His writing credits included Beyond the Valley of the Dolls, Beneath the Valley of the Ultra-Vixens and even the 1976 film Up! which has the following epic plot summary:

[The film] kicks off with the murder of one Adolf Schwartz (who bears a striking resemblance to another famous Adolf) by placing a ravenous piranha fish in his bathtub. Who did it? No-one knows or cares, as they’re too busy being distracted by busty Margo Winchester, who hitchhikes into town and gets involved with all the local men. It all ends with a series of complicated plot twists that reveal that just about everyone is really someone else. And if it gets too confusing, Russ Meyer helpfully arranges for a one- woman nude Greek chorus to pop up at intervals to explain what’s going on.

Yes, Roger definitely had a sense of humor, as further demonstrated by the number of odd films and documentaries he appears in, films with titles like Sex at 24 Frames Per Second, Searching for Debra Winger, Junket Whore, The People vs.

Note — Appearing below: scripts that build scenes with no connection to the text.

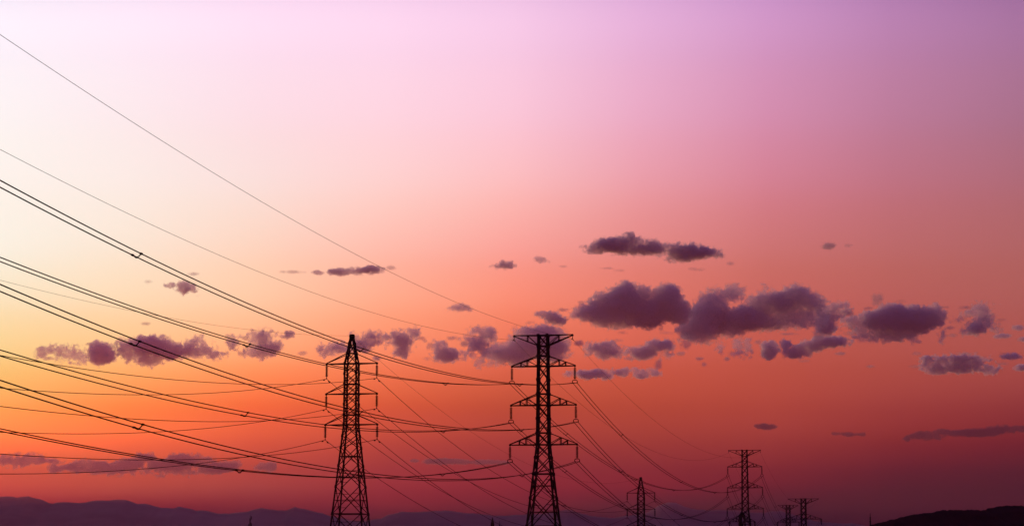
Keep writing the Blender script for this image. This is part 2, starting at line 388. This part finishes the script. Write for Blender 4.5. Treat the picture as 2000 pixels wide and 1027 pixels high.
for key in obsB:
    p1, p2, p3 = W(TB, attB[key]), W(TC, attB[key]), W(TF, attF[key])
    p0, s0 = fit_start(p1, backB, *obsB[key]); s1 = sagBC[key] or msag
    s2 = msag*.95*((p3-p2).length/(p2-p1).length)**2 if key[0] != 'e' else sagBC[key]*1.2
    dbg.append((key, round(p0.z, 1), round(float(s0), 2), round(float(s1), 2), round(float(s2), 2)))
    A_, B_, C_ = span(p0, p1, s0, 60), span(p1, p2, s1), span(p2, p3, s2)
    if key[0] == 'e':
        m = MB(); m.tube(A_+B_[1:]+C_[1:], R_EARTH)
        o = m.build('earth_wire', M_WIRE)
        tag(o, 'thin earth wire on the %s end of the flat-topped pylons\' top beams' % names_s[key[1]], 'cable', 'overhead cables')
        dm = MB()
        for y_ in (-.7, .7):
            p = (A_[-1]+(A_[-2]-A_[-1]).normalized()*.7) if y_ < 0 else (B_[0]+(B_[1]-B_[0]).normalized()*.7)
            dm.bar(p-LN*.14-Vector((0, 0, .09)), p+LN*.14-Vector((0, 0, .09)), .13)
        dm.build('damper', M_STEEL, o)
        continue
    root = empty('power_cable', p1)
    tag(root, 'pair of twin power cables through the %s %s insulators of the flat-topped pylons' % (names_lv[key[0]], names_s[key[1]]), 'cable', 'overhead cables')
    roll = ROLL[key]; nA = len(A_)-1; rz_ = lambda t: Vector((0, 0, roll*math.sin(math.pi*t)))
    for s in (-1, 1):
        m = MB(); off = AX*(.37*s)
        m.tube([p+off-p1+rz_(i/nA)*s for i, p in enumerate(A_)]+[p+off-p1 for p in B_[1:]+C_[1:]], R_CON); m.build('conductor', M_WIRE, root)
    for pts, xs in ((A_, [x for x in spB[key] if x < pxof(p1)+1]), (B_, [x for x in spB[key] if x > pxof(p1)+1]), (C_, spF[key])):
        for x in xs:
            h = at_px(pts, x)
            if not h: continue
            p, d = h; p = p-p1; m = MB(); tl = (1+(p.dot(LN))/backB.length) if pts is A_ else 0; tv = rz_(tl) if 0 < tl < 1 else Vector((0, 0, 0))
            m.tube([p+AX*(.37*q[0])+tv*q[0]+Vector((0, 0, q[1])) for q in ((-1, 0), (-.72, -.10), (-.4, -.2), (0, -.23), (.4, -.2), (.72, -.10), (1, 0))], .05, 6)
            m.bar(p+AX*-.12-Vector((0, 0, .25)), p+AX*.12-Vector((0, 0, .25)), .13)
            for s in (-1, 1): m.bar(p+AX*(.37*s)+tv*s-d*.2, p+AX*(.37*s)+tv*s+d*.2, .15)
            m.build('spacer', M_STEEL, root)
obsA = {('e', 1): ((0, 547), (450, 639)), (0, 1): ((95, 710), (512, 750.4)), (0, -1): ((58, 762), (275, 770.6)),
        (1, 1): ((0, 793), (416, 823)), (1, -1): ((42, 845), (307, 843)), (2, 1): ((0, 886), (320, 897.6)), (2, -1): ((0, 925), (256, 917))}
sagAD = sag_from(W(TA, attA[(0, 1)]), W(TD, attD[(0, 1)]), (881, 859)); sagAD2 = sag_from(W(TA, attA[(0, -1)]), W(TD, attD[(0, -1)]), (1130, 1004))
dbg.append(('AD', sagAD, sagAD2))
for key in obsA:
    p1, p2, p3 = W(TA, attA[key]), W(TD, attD[key]), W(TG, attG[key])
    p0, s0 = fit_start(p1, backA, *obsA[key])
    s1 = (sagAD+sagAD2)/2 if key[0] != 'e' else sag_from(p1, p2, (862, 802)); s2 = s1
    dbg.append((key, round(p0.z, 1), round(float(s0), 2), round(float(s1), 2)))
    A_, B_, C_ = span(p0, p1, s0, 60), span(p1, p2, s1), span(p2, p3, s2)
    m = MB(); e_ = key[0] == 'e'; m.tube([p-p1 for p in A_+B_[1:]+C_[1:]], R_EARTH*.8 if e_ else R_SINGLE)
    o = m.build('earth_wire' if e_ else 'power_cable', M_WIRE); o.location = p1
    tag(o, 'thin earth wire joining the peaks of the two pointed pylons' if e_ else 'single power cable through the %s %s insulators of the two pointed pylons' % (names_lv[key[0]], names_s[key[1]]), 'cable', 'overhead cables')
    if not e_:
        for base, pts in ((p1, (A_[-2], A_[-1], B_[1])), (p2, (B_[-2], B_[-1], C_[1]))):
            for q in (pts[0], pts[2]):
                d = (q-pts[1]).normalized(); m = MB(); c = base-p1+d*1.5-Vector((0, 0, .1))
                m.bar(c-d*.28, c+d*.28, .05); m.bar(c-d*.3, c-d*.12, .15); m.bar(c+d*.12, c+d*.3, .15); m.bar(c, c+Vector((0, 0, .1)), .06)
                m.build('damper', M_STEEL, o)
for r_ in dbg: print(r_)

# ---------------------------------------------------------------- distant masts
def mast(label, px, ytop, Y, w, kind):
    b = at(px, 1000, Y); b.z = 0; h = zat(ytop, Y); r = empty('radio_mast', b); tag(r, label, 'mast', 'distant masts')
    m = MB()
    if kind == 'lattice':
        n = int(h/2.2)
        for sx, sy in ((-1, -1), (1, -1), (0, 1)): m.bar((sx*w, sy*w, 0), (sx*w*.7, sy*w*.7, h-2), w*.35)
        for i in range(n):
            z = (h-2)*i/n; z2 = (h-2)*(i+1)/n; m.bar((-w, -w, z), (w, -w, z2), w*.25); m.bar((w, -w, z), (0, w, z2), w*.25); m.bar((0, w, z), (-w, -w, z2), w*.25)
        m.bar((0, 0, h-3), (0, 0, h), w*.4); m.build('lattice_shaft', M_STEEL, r)
        a = MB()
        for z, x in ((h-1.6, 1), (h-6, 1), (h-6.5, -1), (h-12, 1), (h-18, 1.6)):
            a.bar((x*w*1.5, -w, z-1), (x*w*1.5, -w, z+1), w*.8); a.bar((0, 0, z), (x*w*1.5, -w, z), w*.3)
        a.build('antenna', M_STEEL, r)
    else:
        m.tube([(0, 0, 0), (0, 0, h*.6), (0, 0, h)], w, 8); m.build('pole', M_STEEL, r)
        a = MB(); 
        if kind == 'bulb': a.lathe((0, 0, h-2.4), [(w, 0), (w*2.4, .6), (w*2.6, 1.6), (w*1.4, 2.8), (w*.3, 4.2)], 10)
        else: a.bar((0, 0, h), (0, 0, h+1.5), w*.8); a.bar((-w*1.5, 0, h-2), (w*1.5, 0, h-2), w*1.2)
        a.build('antenna', M_STEEL, r)
mast('lattice radio mast with side antennas, in front of the mountains at left', 489, 1005.5, 1500, .55, 'lattice')
mast('thick pole with a bulbous head, just left of the largest pylon\'s base', 962, 1018.5, 900, .28, 'bulb')
mast('short plain pole close beside the bulb-headed pole', 975.5, 1024.5, 900, .18, 'pole')
mast('slim pole standing against the sky at the foot of the dark hill', 1699.5, 1008.5, 950, .25, 'pole')

# ---------------------------------------------------------------- ground and mountains
rng = np.random.default_rng(5)
def noise1(x, scale, octs=5, seed=0):
    r = np.random.default_rng(seed); out = np.zeros_like(x, float); a = 1.0
    for o in range(octs):
        tab = r.uniform(-1, 1, 4096); u = x/scale*(2**o)+500; i = np.floor(u).astype(int); t = u-i; t = t*t*(3-2*t)
        out += a*(tab[i % 4096]*(1-t)+tab[(i+1) % 4096]*t); a *= .5
    return out
def fbm(P, scale, octs, seed, gain=.6):
    """value noise fbm at points P (...,3)"""
    r = np.random.default_rng(seed); out = np.zeros(P.shape[:-1], np.float32); a = 1.0; tot = 0
    for o in range(octs):
        T = r.uniform(-1, 1, (64, 64, 64)).astype(np.float32)
        Q = P/scale*(2**o)+17.3*(o+1); I = np.floor(Q).astype(int); t = (Q-I).astype(np.float32); t = t*t*(3-2*t)
        x, y, z = I[..., 0] & 63, I[..., 1] & 63, I[..., 2] & 63; x1, y1, z1 = (x+1) & 63, (y+1) & 63, (z+1) & 63
        tx, ty, tz = t[..., 0], t[..., 1], t[..., 2]
        c = (T[x, y, z]*(1-tx)+T[x1, y, z]*tx)*(1-ty)+(T[x, y1, z]*(1-tx)+T[x1, y1, z]*tx)*ty
        d = (T[x, y, z1]*(1-tx)+T[x1, y, z1]*tx)*(1-ty)+(T[x, y1, z1]*(1-tx)+T[x1, y1, z1]*tx)*ty
        out += a*(c*(1-tz)+d*tz); tot += a; a *= gain
    return out/tot
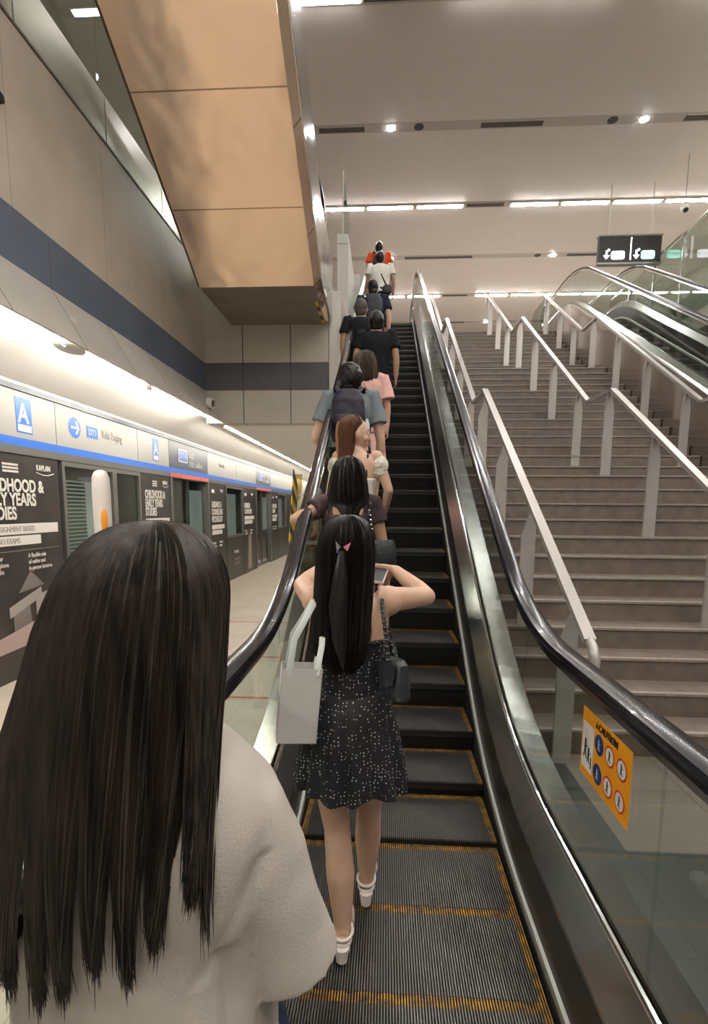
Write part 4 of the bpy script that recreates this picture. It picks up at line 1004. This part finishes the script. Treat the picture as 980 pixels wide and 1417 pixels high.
for yy in (-d2, d2):
    R = []
    for a, b, c in ((-.045, yy, hh-.02), (-.035, yy*.8, hh+.10), (.030, yy*.3+.05, hh+.215), (.062, .07, hh+.235), (.072, .085, hh+.20), (.060, yy*.6, hh+.08), (.048, yy, hh-.02)):
        R.append(Vector((a, b, c)))
    MB().tube(R, .011, 8, .12, side=(1,0,0)).build('ribbon_handle', 'ribbon', pb, True)
kb = empty('shoulder_bag', 'small black quilted shoulder bag on a chain strap at the hip of the polka-dot dress', 'bag', (.045, 1.712, 1.005)); kb.rotation_euler = (0, radians(-6), radians(-62))
R = []
for z, sx_, sy_ in ((0,.055,.024), (.01,.068,.030), (.07,.070,.030), (.125,.066,.026), (.14,.05,.018)): R.append(ring(z, sx_, sy_, 0, 0, 28, .5))
MB().rings(R).build('bag_body', 'leather', kb, True); MB().prism([(-.066,-.031,.13), (.066,-.031,.13), (.05,-.034,.06), (0,-.036,.045), (-.05,-.034,.06)], (0,-.004,0)).build('flap', 'leather', kb, fixn=True)
MB().box(-.012, .012, -.044, -.038, .05, .068).build('clasp', 'silver', kb)
ch = MB(); ck = MB(); P = [Vector(v) for v in ((.02, 1.712, 1.13), (.010, 1.715, 1.22), (-.002, 1.735, 1.30), (-.008, 1.79, 1.335), (-.010, 1.86, 1.33), (-.006, 1.92, 1.28), (.03, 1.90, 1.18), (.05, 1.75, 1.12))]
P = [Vector(prof_at([tuple(p) for p in P], t/60)) for t in range(61)]
inv = (Matrix.Translation((.045,1.712,1.005)) @ kb.rotation_euler.to_matrix().to_4x4()).inverted()
P = [inv @ p for p in P]
for i in range(0, 60, 1):
    t_ = (P[i+1]-P[i]); ch.tube([P[i], P[i+1]], .0085 if i % 2 else .006, 6, .5)
ch.build('chain_strap', 'leather', kb, True)
for i in range(0, 60, 2): ck.tube([P[i]+Vector((0,0,-.002)), P[i]+Vector((0,0,.003))], .0095, 6)
ck.build('chain_links', 'silver', kb, True)['kind'] = 'stuff'

# ---- P1: foreground woman
p1 = Person('foreground woman seen from behind, long dark hair spread over a cream T-shirt', -.298, .665, 1.634, 0.0, .86, 'f', hx=-.005, hyaw=radians(-12), tz=.95, hs=.89)
p1.sx = .108; p1.sz = 1.215
fm = lambda x, y, z: (x*.88, y*.88, .198+.88*z)
p1.body('skin_light', (dict(e=Vector((-.17,.09,1.235)), w=Vector((-.215,.30,1.20)), d=(0,1,-.05), n=(0,0,-1), curl=.4), dict(e=Vector((.17,.02,1.03)), w=Vector((.13,.20,.93)), d=(-.2,1,0), n=(-1,0,0), curl=.5, side=1)), .010)
TT = [(.74,.205,.142), (.85,.202,.142), (.97,.190,.138), (1.08,.172,.138), (1.16,.172,.130), (1.21,.165,.112), (1.25,.138,.095), (1.28,.105,.082), (1.305,.078,.070), (1.32,.07,.065)]
mb = MB(); loft(mb, [(.198+.88*z_, a_*.88, b_*.88, -.034 if z_ < 1.0 else -.01 if z_ < 1.1 else 0, 0) for z_, a_, b_ in TT], 3, e=.65, n=40)
mb.tube([fm(*v) for v in ((.08,0,1.195), (.108,0,1.172), (.140,.0,1.095), (.168,.005,1.00), (.196,.012,.905))], [.056,.070,.070,.068,.071], 26)
mb.tube([fm(*v) for v in ((-.10,0,1.205), (-.14,.0,1.195), (-.17,.04,1.19), (-.195,.12,1.175))], [.055,.068,.068,.066], 26)
def dp1(c):
    x, z = c.x/.88, (c.z-.198)/.88
    f = .006*noise.noise(Vector((c.x*8+c.z*10, c.y*8, c.z*4))) + .003*noise.noise(c*17)
    d = abs((x-.120) - (1.04-z)*.05)
    return f - .010*max(0, 1-d/.016)*(1 if z < 1.03 else 0) - .004*max(0, 1-abs((x-.095)-(z-1.0)*.5)/.02)*(1 if .98 < z < 1.15 and c.y < 0 else 0)
remesh(mb, 'shirt', 'cream', p1.e, .006, 4, dp1)
p1.trousers('denim', zt=.87)
HB = 1/p1.hk
HP1 = [(.124,.004,.004,0,-.005), (.117,.042,.045,-.003,-.008), (.092,.080,.082,-.006,-.012), (.045,.108,.108,-.012,-.018), (-.01,.124,.115,-.022,-.024), (-.07,.134,.112,-.034,-.034), (-.14,.146,.095,-.050,-.05), (-.22,.155,.070,-.065,-.075), (-.30,.155,.052,-.075,-.095), (-.37,.15,.040,-.083,-.105), (-.43,.14,.03,-.088,-.11), (-.49,.13,.02,-.095,-.11)]
hs = [(z*1.0, rx, ry, cx, cy) for z, rx, ry, cx, cy in HP1]
solid = hs[:6] + [(-.12,.135,.075,-.046,-.045), (-.165,.09,.03,-.055,-.06), (-.185,.03,.01,-.055,-.06)]
p1.hair_solid('hair_front', solid, .007, .0022, rot=False)
TIPS = [(.150,-.13,-.30), (.138,-.16,-.36), (.120,-.175,-.39), (.100,-.17,-.33), (.045,-.165,-.405), (.012,-.17,-.455), (-.03,-.172,-.44), (-.072,-.176,-.475), (-.105,-.176,-.49), (-.145,-.176,-.47), (-.185,-.176,-.465), (-.225,-.172,-.455), (-.265,-.165,-.44)]
p1.strands('hair_front', hs, 6000, .0013, .006, .9, 1.0, 26, TIPS, .42, .004, rot=False, az=(radians(160), radians(380)))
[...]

George Lucas, Mysteries of Love, Reel Black Love and, my personal favorite, a small appearance in Blair Witch 2: Book of Shadows.

Finally, Roger’s ten favorite films of all time, in alphabetical order: Casablanca, Citizen Kane, Floating Weeds, Gates of Heaven, La Dolce Vita, Notorious, Raging Bull, The Third Man, 28 Up, and easily one of the most profound science fiction films of all time, 2001: A Space Odyssey.

We’ll miss you, Roger. Enjoy the early matinees in heaven.